Thursday, February 3, 2011

cardamom pear loaf

Hello readers,

Perhaps like me, you've survived the great snowpocalypse that attacked much of North America (yes North America, dear States-side readers. When you see weather systems disappearing beyond the borders of the US on TV, they come here to Canada).  I can't bear the idea of leaving the house, the slushy streets, icy sidewalks, and the mountains of snow to be conquered on every street corner!
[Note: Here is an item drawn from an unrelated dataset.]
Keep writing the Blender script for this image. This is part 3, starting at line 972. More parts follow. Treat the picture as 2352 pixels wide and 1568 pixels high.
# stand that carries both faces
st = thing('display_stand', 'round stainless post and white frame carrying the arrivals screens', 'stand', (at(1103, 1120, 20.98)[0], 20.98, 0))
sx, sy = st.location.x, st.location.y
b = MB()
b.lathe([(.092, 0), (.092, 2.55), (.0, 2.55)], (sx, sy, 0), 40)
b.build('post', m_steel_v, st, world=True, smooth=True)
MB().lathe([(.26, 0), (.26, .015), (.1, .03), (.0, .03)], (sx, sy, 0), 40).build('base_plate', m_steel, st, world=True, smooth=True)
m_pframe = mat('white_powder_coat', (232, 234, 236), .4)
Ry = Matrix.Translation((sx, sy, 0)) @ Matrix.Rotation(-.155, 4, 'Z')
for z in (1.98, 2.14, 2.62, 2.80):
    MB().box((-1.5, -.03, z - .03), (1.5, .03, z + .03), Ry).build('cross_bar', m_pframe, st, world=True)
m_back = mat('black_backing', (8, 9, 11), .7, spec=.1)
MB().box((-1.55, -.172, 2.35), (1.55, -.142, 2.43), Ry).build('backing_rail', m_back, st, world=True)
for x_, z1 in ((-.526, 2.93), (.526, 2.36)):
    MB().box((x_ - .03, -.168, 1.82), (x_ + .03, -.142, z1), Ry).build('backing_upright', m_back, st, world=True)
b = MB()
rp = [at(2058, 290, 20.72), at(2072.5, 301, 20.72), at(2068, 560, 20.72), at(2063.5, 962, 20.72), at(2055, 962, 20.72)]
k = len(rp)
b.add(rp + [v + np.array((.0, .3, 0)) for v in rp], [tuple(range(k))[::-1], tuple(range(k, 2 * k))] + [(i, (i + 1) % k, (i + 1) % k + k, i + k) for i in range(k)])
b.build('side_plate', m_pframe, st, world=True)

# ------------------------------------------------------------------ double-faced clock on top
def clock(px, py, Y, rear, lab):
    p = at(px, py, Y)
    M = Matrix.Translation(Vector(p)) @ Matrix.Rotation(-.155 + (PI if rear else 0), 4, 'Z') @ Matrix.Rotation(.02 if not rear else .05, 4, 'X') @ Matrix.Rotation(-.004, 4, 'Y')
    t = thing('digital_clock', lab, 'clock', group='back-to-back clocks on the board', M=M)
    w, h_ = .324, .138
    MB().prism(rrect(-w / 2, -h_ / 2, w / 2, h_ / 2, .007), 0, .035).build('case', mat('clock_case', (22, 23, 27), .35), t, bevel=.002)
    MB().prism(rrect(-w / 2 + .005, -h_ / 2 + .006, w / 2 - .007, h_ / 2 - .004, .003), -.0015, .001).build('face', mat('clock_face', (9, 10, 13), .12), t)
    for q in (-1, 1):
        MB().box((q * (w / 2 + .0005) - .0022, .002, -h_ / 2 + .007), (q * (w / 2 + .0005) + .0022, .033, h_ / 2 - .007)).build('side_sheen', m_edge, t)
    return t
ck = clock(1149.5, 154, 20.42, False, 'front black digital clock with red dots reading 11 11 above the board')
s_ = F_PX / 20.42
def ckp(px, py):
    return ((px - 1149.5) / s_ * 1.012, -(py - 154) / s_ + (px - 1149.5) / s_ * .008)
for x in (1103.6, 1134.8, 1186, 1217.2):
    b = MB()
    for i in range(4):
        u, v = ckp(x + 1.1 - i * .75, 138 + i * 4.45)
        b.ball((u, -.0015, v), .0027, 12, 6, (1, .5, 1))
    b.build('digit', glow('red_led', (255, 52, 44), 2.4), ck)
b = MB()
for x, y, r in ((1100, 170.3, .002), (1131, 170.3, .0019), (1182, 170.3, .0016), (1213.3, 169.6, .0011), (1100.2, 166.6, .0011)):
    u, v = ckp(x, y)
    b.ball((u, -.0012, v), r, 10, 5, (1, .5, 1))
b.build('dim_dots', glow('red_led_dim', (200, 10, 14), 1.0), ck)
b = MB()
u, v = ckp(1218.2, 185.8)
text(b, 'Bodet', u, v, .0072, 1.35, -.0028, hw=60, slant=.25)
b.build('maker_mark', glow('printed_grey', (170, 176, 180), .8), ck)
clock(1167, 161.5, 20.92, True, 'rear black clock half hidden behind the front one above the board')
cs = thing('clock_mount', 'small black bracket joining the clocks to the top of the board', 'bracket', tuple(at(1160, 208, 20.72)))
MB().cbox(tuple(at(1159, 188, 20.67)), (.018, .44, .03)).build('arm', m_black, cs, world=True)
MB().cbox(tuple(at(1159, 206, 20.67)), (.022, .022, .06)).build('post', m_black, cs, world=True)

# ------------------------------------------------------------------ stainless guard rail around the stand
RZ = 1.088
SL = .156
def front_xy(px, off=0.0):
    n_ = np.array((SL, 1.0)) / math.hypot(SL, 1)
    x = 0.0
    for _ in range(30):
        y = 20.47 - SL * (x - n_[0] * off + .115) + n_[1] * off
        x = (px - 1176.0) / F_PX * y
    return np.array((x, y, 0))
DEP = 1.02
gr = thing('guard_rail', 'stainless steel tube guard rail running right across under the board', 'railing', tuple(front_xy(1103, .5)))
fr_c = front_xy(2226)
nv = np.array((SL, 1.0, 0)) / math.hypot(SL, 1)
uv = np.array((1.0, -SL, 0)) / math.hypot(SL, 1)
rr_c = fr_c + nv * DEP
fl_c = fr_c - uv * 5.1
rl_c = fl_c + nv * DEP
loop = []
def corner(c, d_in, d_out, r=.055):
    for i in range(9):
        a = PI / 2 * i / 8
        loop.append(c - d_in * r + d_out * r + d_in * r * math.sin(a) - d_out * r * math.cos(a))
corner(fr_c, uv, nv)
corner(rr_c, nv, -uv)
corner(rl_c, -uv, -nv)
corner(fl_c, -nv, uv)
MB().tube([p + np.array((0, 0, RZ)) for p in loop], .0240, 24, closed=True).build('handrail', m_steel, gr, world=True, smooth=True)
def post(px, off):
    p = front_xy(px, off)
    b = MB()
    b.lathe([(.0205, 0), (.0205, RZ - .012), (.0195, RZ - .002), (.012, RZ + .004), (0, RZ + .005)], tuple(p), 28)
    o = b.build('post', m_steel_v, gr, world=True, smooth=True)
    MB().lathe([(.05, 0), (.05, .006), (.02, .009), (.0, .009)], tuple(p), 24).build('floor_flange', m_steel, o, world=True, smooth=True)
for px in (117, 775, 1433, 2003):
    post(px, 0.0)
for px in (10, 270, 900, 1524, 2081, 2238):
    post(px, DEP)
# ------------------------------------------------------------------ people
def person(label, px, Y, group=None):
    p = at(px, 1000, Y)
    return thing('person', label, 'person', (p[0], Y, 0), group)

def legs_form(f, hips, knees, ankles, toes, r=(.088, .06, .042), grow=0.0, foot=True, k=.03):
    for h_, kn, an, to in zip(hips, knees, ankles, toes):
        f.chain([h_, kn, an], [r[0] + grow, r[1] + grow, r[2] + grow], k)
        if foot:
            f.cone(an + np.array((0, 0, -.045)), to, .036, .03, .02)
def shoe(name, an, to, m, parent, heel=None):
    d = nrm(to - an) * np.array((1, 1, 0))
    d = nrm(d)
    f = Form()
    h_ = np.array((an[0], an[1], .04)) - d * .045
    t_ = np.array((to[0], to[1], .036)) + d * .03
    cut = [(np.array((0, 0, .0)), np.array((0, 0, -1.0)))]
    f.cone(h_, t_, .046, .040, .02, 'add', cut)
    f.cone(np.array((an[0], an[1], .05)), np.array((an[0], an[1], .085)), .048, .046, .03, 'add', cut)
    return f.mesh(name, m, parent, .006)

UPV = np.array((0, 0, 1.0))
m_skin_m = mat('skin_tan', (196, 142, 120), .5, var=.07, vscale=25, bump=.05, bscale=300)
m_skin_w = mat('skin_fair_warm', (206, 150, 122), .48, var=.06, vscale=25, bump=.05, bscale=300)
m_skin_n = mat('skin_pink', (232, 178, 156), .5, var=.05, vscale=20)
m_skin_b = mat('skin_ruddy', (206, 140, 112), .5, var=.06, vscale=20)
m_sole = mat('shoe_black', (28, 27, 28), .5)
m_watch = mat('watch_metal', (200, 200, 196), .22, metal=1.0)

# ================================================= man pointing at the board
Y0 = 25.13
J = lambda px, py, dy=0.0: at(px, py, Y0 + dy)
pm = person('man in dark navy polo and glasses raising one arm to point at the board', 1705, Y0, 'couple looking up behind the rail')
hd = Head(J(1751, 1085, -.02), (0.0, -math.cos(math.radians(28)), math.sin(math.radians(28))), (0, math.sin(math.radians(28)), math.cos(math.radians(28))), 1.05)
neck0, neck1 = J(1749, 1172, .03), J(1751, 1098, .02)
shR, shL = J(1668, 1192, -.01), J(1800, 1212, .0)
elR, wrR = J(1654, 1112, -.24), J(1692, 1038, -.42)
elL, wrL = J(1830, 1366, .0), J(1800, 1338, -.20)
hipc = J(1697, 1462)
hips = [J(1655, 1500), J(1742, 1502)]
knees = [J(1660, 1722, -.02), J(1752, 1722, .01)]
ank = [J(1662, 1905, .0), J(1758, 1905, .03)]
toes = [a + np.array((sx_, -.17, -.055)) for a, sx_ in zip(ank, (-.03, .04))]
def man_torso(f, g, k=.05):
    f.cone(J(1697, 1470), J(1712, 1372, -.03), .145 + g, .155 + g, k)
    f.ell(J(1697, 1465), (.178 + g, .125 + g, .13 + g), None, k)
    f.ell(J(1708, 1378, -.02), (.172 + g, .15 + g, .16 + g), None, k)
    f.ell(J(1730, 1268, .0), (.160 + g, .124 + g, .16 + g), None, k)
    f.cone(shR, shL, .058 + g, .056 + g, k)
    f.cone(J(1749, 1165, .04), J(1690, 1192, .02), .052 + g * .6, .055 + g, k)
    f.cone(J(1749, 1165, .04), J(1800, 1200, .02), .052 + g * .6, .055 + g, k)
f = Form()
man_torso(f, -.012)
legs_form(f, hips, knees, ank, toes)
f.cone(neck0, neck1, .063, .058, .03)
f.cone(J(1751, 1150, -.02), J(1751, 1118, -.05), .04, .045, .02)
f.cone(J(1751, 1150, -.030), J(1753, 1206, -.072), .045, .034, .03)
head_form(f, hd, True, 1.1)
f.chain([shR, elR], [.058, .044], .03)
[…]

All I want is cup upon cup of tea, and a little cake to go with it!

Inspired by a recent recipe on Gourmet Live, I devised a (vegan) cardamom pear loaf.  The original recipe is for a molasses cake, and I was intrigued by the method, which required adding boiling water and then freezing the dough to supposedly evenly bake the bread.  It produced a delicious cake, so moist and fluffy, and with only one egg! that I thought it a fine recipe for vegan tweaking.

This bread is so good - it makes two loaves, one for now, one for later, and fills the house with the yummiest scent of cardamom and vanilla baking.

Vegan Cardamom Pear Loaf
Makes 2 loaves
Takes 1 hour (plus freezing time)

1 cup honey
1/2 cup dark brown sugar, packed
3/4 cup + 3 tablespoons canola oil
2 inches of the black innards of a vanilla pod (or 2 teaspoons of pure vanilla extract)
1/2 tsp ground cardamom (5-6 pods)
2 cups flour
1 cup semolina*
2 tsp baking soda
1/4 tsp salt
3 pears sliced up into little bits
1/2 cup pistachios, toasted and coarsely chopped
1.5 cups boiling water

Toast the pistachios in a toaster oven or the big oven on 250 for 8–10 minutes.  Careful they don't burn!  When they've cooled, coarsely chop them.  If baking bread right away, preheat oven to 350 degrees Fahrenheit.
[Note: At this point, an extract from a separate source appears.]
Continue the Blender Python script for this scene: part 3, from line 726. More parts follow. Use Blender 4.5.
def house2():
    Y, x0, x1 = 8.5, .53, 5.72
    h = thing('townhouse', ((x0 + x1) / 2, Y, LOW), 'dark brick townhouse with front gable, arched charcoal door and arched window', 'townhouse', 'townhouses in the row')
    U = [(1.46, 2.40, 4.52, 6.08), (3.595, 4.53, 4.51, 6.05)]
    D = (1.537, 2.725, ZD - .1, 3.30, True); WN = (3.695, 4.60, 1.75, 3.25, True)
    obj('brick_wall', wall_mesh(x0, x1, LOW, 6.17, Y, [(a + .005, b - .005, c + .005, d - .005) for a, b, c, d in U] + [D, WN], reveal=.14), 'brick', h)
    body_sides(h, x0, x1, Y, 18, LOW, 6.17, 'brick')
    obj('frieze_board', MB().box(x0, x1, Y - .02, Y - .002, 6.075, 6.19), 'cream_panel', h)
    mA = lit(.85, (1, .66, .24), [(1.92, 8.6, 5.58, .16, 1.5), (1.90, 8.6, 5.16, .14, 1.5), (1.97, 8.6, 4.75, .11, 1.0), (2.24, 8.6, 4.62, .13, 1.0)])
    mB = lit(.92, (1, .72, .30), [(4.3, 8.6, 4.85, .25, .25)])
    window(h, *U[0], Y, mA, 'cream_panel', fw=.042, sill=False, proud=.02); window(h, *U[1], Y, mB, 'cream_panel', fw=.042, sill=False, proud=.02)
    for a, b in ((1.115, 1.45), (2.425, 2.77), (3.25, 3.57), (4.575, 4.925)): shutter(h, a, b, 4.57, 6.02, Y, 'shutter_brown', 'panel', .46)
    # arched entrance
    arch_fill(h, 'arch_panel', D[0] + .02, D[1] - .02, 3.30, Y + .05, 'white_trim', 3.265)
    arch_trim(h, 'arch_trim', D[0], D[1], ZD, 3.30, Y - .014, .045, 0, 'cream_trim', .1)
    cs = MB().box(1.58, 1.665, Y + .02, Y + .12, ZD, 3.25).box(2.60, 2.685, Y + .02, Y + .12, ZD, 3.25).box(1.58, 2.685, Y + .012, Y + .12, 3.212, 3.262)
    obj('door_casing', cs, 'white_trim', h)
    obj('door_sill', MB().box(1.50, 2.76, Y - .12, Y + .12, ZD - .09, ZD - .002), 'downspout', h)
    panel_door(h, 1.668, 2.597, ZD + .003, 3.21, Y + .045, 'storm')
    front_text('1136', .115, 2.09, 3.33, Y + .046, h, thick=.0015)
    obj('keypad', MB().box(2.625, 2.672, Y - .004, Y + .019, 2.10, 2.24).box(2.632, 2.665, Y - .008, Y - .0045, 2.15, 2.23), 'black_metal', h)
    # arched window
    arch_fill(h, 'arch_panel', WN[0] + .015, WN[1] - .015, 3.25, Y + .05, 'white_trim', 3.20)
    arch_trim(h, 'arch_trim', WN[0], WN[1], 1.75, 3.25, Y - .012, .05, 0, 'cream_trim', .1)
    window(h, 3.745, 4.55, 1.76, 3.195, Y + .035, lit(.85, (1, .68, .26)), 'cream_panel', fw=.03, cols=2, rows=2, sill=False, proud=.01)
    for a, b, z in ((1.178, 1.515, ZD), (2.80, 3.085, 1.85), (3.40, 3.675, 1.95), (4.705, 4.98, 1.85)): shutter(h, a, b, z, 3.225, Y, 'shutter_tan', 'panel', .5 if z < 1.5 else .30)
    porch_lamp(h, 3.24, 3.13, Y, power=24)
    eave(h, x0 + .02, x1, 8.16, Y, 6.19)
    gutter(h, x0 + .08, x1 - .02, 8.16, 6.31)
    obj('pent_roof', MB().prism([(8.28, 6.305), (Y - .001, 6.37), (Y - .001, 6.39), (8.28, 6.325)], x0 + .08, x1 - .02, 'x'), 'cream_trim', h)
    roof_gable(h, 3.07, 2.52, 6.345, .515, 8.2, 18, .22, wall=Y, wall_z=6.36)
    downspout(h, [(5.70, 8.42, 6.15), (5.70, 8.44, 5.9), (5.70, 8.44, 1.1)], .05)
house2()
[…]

Grease and flour 2 loaf pans.

In a large bowl, dissolve the sugar in the honey (you may want to melt the honey in the microwave or on the stove).  When dissolved, add oil, vanilla and cardamom, and stir vigorously until it's well-combined.  Add the flour, semolina, baking soda and salt, and stir until the dough resembles course, sandy meal.  Mix in the pears and crushed pistachios.

Add the boiling water and stir, the dough will be runny like pancake batter.
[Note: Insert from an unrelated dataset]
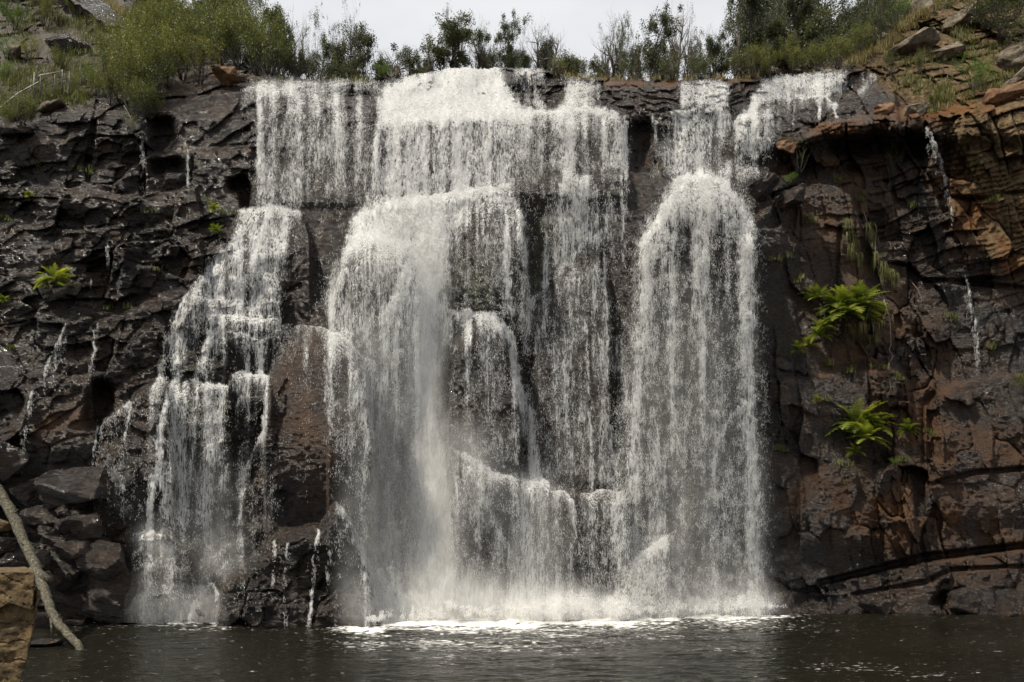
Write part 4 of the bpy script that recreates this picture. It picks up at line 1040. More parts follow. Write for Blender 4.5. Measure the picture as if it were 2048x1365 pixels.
# ------------------------------------------------------------------ tubes
class MB:
    def __init__(s): s.v = []; s.f = []; s.n = 0
    def tube(s, pts, rad, k=6):
        pts = [Vector(p) for p in pts]
        rings = []
        for i, p in enumerate(pts):
            t = (pts[min(i + 1, len(pts) - 1)] - pts[max(i - 1, 0)])
            if t.length < 1e-6: t = Vector((0, 0, 1))
            t.normalize()
            a = t.cross(Vector((0.3, .9, .2))); 
            if a.length < .05: a = t.cross(Vector((1, 0, 0)))
            a.normalize(); b = t.cross(a)
            r = rad[i] if hasattr(rad, '__len__') else rad
            for q in range(k):
                an = 2 * math.pi * q / k
                s.v.append(tuple(p + a * math.cos(an) * r + b * math.sin(an) * r))
            rings.append(s.n); s.n += k
        for i in range(len(rings) - 1):
            for q in range(k):
                s.f.append((rings[i] + q, rings[i] + (q + 1) % k, rings[i + 1] + (q + 1) % k, rings[i + 1] + q))
        if k == 4 or k == 6 or k == 8 or k == 10:
            for r0, rev in ((rings[0], True), (rings[-1], False)):
                for q in range(1, k - 2, 2):
                    f = (r0, r0 + q, r0 + q + 1, r0 + q + 2)
                    s.f.append(f[::-1] if rev else f)
    def mesh(s, name, mat, smooth=True):
        return np_mesh(name, s.v, s.f, mat, smooth=smooth, link=False)
    def build(s, name, mat, parent=None, smooth=True):
        return mesh_obj(name, s.mesh(name, mat, smooth), parent)

# log
lr = empty('fallen_log', at(150, 1283, 29.5))
tag(lr, 'weathered lichen-flecked log leaning from the boulder heap into the pool', 'log')
mb = MB()
ptsL = [(-30, 950, 37.0), (0, 985, 36.4), (30, 1040, 35.6), (52, 1092, 34.6), (74, 1140, 33.6), (88, 1175, 32.6), (100, 1215, 31.6), (120, 1252, 30.6), (150, 1284, 29.6), (165, 1305, 29.0)]
def dense(P, n=6):
    out_ = []
    for a, b in zip(P[:-1], P[1:]):
        for q in range(n): out_.append(tuple(a[i] + (b[i] - a[i]) * q / n for i in range(3)))
    out_.append(P[-1]); return out_
dl = dense(ptsL)
radl = [(.27 - .15 * i / len(dl)) * (1 + random.uniform(-.09, .09)) for i in range(len(dl))]
lv = [Vector(at(*p)) - lr.location for p in dl]
lv = [p + Vector((random.uniform(-.03, .03), 0, random.uniform(-.03, .03))) for p in lv]
mb.tube(lv, radl, 10); mb.build('trunk', M['log'], lr)
for (a_, du, dv, r_k) in ((11, 16, -10, .05), (19, -12, -14, .04), (27, 14, 4, .06), (40, 12, -8, .035)):
    mb = MB(); p0 = lv[a_]; mb.tube([p0, p0 + Vector((du * .014, -.1, -dv * .014)), p0 + Vector((du * .022, -.15, -dv * .026))], [r_k * 1.5, r_k, r_k * .5], 6); mb.build('broken_twig', M['log'], lr)
mb = MB(); q0 = Vector(at(66, 1142, 33.6)) - lr.location; q1 = Vector(at(97, 1162, 32.9)) - lr.location
mb.tube([q0, q0.lerp(q1, .5), q1], [.24, .22, .20], 10); mb.build('branch_stub', M['log'], lr)
mb = MB(); q0 = Vector(at(102, 1235, 31.4)) - lr.location; q1 = Vector(at(104, 1272, 31.0)) - lr.location
mb.tube([q0, q1], [.06, .03], 6); mb.build('broken_twig', M['log'], lr)

# railing on the left track
rr = empty('handrail', at(70, 210, 47))
tag(rr, 'galvanised steel handrail climbing the track at the upper left', 'railing')
def RP(u, v_, Y): return Vector(at(u, v_, Y)) - rr.location
railY = lambda u: 45.7 + u * .012
posts = [(36, 185, 245), (81, 152, 188), (69, 145, 190), (110, 150, 185), (125, 140, 180), (139, 143, 185)]
for (u, a_, b_) in posts:
    mb = MB(); Y = railY(u) + (.8 if u == 69 else 0); mb.tube([RP(u, a_, Y), RP(u - 1.5, b_ + 8, Y)], .04, 6); mb.build('post', M['steel'], rr)
def rail(nm, pts, r):
    mb = MB(); mb.tube([RP(u, v_, railY(u)) for u, v_ in pts], r, 6); mb.build(nm, M['steel'], rr)
rail('top_rail', [(-60, 262), (0, 216), (36, 187), (80, 163), (88, 158), (95, 157)], .028)
rail('top_rail', [(73, 157), (80, 151), (125, 143), (139, 144)], .028)
for k in range(1, 5):
    rail('wire', [(-60, 262 + k * 9), (0, 216 + k * 8), (36, 187 + k * 9), (80, 163 + k * 7), (110, 150 + k * 6), (139, 145 + k * 6)], .012)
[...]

At this point you have two options, to freeze the dough or to not the freeze the dough.  I find that there is no difference between freezing and not freezing the dough in the finished bread.

The loaf on the left was baked yesterday with immediately mixed batter, and the loaf on the right was baked today, from batter that was frozen overnight.  It has a slightly larger crumb, but other than the differences from my pouring a bit more batter into the pan, tastes the same and has (basically) the same texture.

Oh well.  Since this recipe makes enough for 2 loaves, you get a later loaf for when you've eaten all of the first one!

Bake at 350 for 40-50 minutes (a bit more if you have a frozen loaf) until a fork comes out cleanly.  Let cool in the pan, and then turn out and enjoy!

*Semolina is also known as rava or cream of wheat.  It gives the bread an extra little crunch.  If you don't want to use it, you can use another 1.5 cups of flour (3.5 cups flour total).


  1. yum! beautiful pictures! the perfect antidote to wintery weather. what's the perfect antidote to tropical heat? any suggestions for a good non-south indian recipe with all local ingredients and not many kitchen implements?

  2. Recipe sounds good but hardly vegan as the first ingrediant is honey!

  3. Hi Pamela,

    Thanks for your comment. I use the labels vegan and gluten-free loosely, for recipes that I think can be easily adapted. I am always reading recipes and thinking about how I can make them work for me, and I assume that's how readers view recipes on my site too.